Treasuries Rise on Speculation Fed May Keep Low-Rate Policy

Treasuries rose as investors speculate interest rates will remain low for an extended period even as the Federal Reserve is forecast to end its bond-buying as U.S. economic data improves.

Benchmark 10-year yields fell as the central bank conducted its final scheduled bond purchase today under its third round of quantitative easing before policy makers begin a two-day meeting tomorrow. The government will sell $29 billion of two-year notes tomorrow in the first of four auctions this week totaling $108 billion.

“The market is pushing back the first rate hike,” said Ray Remy, head of fixed income in New York at Daiwa Capital Markets America Inc., one of 22 primary dealers that trade with the Fed. “Yields are at the upper end of the range of 2.05 to 2.3 percent” on the 10-year.

The benchmark 10-year yield fell one basis point, or 0.01 percentage point, to 2.26 percent as of 5 p.m. New York time, according to Bloomberg Bond Trader data. It rose to 2.30 percent earlier, approaching a three-week high. The price of the 2.375 percent note due in August 2024 added 2/32, or 63 cents per $1,000 face amount, to 101. Ten-year notes fell last week for the first time since mid-September.

Two-year yields dropped one basis point to 0.38 percent. The Standard & Poor’s 500 Index lost 0.2 percent after the gauge rallied 4.1 percent last week. Crude oil futures traded below $80 per barrel in New York.

Fed Policy

Treasury trading volume at ICAP Plc, the largest interdealer broker of U.S. government debt, was $199.8 billion, the lowest level since Aug. 25. It reached a record $946 billion on Oct. 15.

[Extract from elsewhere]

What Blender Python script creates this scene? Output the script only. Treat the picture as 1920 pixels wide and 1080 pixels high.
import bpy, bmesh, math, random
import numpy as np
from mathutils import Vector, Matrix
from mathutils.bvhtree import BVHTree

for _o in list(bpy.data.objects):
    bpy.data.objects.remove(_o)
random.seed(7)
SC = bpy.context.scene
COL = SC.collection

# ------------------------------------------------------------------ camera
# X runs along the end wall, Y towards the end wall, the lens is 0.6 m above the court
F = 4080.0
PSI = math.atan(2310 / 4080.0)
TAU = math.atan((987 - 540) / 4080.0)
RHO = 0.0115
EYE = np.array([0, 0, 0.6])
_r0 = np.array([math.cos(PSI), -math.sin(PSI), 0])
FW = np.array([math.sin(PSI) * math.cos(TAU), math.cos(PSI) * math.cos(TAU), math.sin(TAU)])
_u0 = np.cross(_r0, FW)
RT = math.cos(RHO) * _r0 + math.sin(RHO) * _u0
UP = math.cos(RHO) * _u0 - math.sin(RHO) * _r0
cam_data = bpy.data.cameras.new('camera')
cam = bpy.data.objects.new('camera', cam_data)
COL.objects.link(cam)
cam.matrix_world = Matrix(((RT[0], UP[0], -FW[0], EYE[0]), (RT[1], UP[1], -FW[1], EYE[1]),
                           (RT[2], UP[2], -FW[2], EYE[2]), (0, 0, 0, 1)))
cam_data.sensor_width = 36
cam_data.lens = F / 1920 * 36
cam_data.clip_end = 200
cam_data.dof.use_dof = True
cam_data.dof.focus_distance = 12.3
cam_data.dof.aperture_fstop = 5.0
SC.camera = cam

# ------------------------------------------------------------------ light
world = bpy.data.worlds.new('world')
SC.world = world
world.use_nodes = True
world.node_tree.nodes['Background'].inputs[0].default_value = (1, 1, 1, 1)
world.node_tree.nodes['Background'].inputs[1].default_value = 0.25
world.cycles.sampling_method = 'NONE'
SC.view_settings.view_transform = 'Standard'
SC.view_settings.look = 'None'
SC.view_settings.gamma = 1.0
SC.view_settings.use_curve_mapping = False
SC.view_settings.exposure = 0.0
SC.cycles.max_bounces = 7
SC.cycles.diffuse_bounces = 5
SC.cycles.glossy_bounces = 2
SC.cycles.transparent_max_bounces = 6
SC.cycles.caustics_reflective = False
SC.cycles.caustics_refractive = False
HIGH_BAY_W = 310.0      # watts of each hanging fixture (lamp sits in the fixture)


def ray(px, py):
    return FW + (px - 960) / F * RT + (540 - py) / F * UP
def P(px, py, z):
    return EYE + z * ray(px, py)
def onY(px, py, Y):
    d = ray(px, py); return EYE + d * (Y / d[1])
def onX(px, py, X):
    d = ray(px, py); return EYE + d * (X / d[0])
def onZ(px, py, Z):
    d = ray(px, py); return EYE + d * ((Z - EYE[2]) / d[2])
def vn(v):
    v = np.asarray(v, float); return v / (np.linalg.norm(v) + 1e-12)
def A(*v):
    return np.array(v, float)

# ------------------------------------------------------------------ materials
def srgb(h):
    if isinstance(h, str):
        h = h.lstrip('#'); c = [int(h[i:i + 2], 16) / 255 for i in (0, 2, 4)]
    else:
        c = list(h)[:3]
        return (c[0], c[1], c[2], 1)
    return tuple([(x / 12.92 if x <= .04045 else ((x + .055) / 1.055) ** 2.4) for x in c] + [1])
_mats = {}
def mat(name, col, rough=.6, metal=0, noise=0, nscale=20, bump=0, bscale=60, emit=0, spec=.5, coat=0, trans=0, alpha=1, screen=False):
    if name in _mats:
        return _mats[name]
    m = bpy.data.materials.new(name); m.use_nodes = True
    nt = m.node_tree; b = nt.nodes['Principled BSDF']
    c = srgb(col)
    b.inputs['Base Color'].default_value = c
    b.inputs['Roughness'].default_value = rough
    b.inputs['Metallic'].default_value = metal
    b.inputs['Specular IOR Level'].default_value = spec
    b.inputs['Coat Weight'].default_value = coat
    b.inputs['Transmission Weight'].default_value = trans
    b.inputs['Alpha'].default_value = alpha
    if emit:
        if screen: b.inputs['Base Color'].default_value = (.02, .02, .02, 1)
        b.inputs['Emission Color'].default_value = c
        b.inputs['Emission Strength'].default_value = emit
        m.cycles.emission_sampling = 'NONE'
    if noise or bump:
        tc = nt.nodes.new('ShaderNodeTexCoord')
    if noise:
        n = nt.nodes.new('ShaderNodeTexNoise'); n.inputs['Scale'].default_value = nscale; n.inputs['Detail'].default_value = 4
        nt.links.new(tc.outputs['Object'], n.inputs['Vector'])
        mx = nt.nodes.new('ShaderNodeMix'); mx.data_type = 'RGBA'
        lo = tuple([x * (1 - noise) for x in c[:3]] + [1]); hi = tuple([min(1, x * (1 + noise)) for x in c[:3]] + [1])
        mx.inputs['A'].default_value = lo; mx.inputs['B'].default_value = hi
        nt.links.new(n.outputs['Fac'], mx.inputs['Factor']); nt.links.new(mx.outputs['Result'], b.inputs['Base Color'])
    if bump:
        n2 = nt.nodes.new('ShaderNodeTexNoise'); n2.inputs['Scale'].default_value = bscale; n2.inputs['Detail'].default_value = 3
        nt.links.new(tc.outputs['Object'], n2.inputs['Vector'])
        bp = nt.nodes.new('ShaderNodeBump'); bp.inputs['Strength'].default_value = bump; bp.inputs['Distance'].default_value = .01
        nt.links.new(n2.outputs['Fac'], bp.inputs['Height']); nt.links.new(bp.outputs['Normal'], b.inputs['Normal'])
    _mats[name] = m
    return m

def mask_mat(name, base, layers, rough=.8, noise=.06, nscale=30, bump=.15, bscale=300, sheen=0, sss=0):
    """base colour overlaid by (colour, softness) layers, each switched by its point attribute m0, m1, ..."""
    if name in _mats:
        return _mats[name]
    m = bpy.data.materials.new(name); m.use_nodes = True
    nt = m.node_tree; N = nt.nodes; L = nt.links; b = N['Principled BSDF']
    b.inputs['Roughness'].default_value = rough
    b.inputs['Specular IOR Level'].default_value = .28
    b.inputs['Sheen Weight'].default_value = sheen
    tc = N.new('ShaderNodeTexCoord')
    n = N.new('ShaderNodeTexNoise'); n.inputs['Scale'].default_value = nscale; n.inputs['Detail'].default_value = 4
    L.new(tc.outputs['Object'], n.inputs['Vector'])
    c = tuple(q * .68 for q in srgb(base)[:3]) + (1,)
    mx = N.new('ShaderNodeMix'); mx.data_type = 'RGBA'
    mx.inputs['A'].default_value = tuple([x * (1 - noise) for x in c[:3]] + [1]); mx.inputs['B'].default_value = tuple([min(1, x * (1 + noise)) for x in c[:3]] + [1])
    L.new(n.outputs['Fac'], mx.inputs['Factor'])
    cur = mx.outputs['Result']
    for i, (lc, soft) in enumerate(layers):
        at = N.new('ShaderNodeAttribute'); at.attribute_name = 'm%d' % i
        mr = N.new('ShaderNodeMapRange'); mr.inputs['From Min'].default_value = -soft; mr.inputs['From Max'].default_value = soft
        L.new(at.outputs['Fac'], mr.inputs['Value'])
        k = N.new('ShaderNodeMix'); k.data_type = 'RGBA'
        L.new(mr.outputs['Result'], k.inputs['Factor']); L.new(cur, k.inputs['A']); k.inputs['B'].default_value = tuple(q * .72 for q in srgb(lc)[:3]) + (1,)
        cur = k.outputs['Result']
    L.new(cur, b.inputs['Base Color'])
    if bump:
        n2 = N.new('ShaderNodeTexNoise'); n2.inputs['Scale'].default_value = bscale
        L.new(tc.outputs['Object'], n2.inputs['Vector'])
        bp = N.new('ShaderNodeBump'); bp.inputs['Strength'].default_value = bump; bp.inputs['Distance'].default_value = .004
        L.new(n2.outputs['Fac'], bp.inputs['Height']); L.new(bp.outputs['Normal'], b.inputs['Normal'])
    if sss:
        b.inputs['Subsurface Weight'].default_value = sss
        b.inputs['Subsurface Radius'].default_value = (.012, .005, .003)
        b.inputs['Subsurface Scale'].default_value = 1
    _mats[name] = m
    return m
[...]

The Fed said in September it will end its bond-purchase program at its meeting this week as long as the U.S. economy keeps improving. Today, the central bank acquired $931 million of Treasuries maturing from February 2036 to February 2044.

The Treasuries market expects “the considerable-time language to be retained,” said Ian Lyngen, a government-bond strategist at CRT Capital Group LLC in Stamford, Connecticut. “The data has been consistent with a sideways muddling recovery rather than any acceleration that would risk price inflation.”

There’s about a 66 percent chance the Fed will increase its target to at least 0.5 percent by December 2015, futures data compiled by Bloomberg show. The central bank has held its short-term interest-rate target at zero to 0.25 percent since December 2008.

The Fed has expanded its balance sheet assets to $4.5 trillion from less than $1 trillion in 2008 in an effort to stimulate growth after the global financial crisis.

The European Central Bank announced it bought 1.704 billion euros ($2.2 billion) of covered bonds last week as it started its latest effort to revive the euro-area economy.

Economic Outlook

A report on Oct. 30 will show U.S. gross domestic product expanded at a 3 percent annual rate in the third quarter, according to a Bloomberg News survey of analysts. That compares with growth of 4.6 percent in the second quarter.

“We’re stuck in this whole U.S.-versus-the-rest-of-the-world story,” said Thomas Roth, senior Treasury trader in New York at Mitsubishi UFJ Securities USA Inc. “We’re looked on as the place to be and rates are lower than what they should be, based on where the economy is.”

For 2014, economic expansion will be 2.2 percent in the U.S., 1 percent in Japan and 0.8 percent in the euro area, based on Bloomberg News surveys of economists. A gauge of consumer confidence rose to 87 this month, compared with a decline to 86 in September, another Bloomberg survey of economists shows.

The U.S. will sell $35 billion of five-year debt Oct. 29, and $29 billion of seven-year securities on Oct. 30. It also plans to auction $15 billion of two-year floating-rate debt on Oct. 29.

Price Swings

Market moves on Oct. 15, when 10-year yields dropped as much as 34 basis points to 1.86 percent, suggests dwindling liquidity is an issue even for the deepest market such as U.S. Treasuries.

JPMorgan & Chase Co., a primary dealer, estimates the amount of U.S. debt available to trade at one time without moving prices has plunged 48 percent to $150 million since April. The measure is based on the average size of the best three bids and offers that go through the New York-based bank’s trading desks each day, calculated on a weekly basis.

“What happened was another manifestation of the world we live in after the Lehman crisis,” said Nikolaos Panigirtzoglou, a London-based strategist at JPMorgan, the top-ranked firm for U.S. fixed-income research by Institutional Investor magazine. “Liquidity dries up quickly when volatility spikes. No market is immune to that anymore.”

Ten-year yields will climb to 2.67 percent by Dec. 31, based on a Bloomberg survey of banks and securities companies, with the most recent forecasts given the heaviest weightings.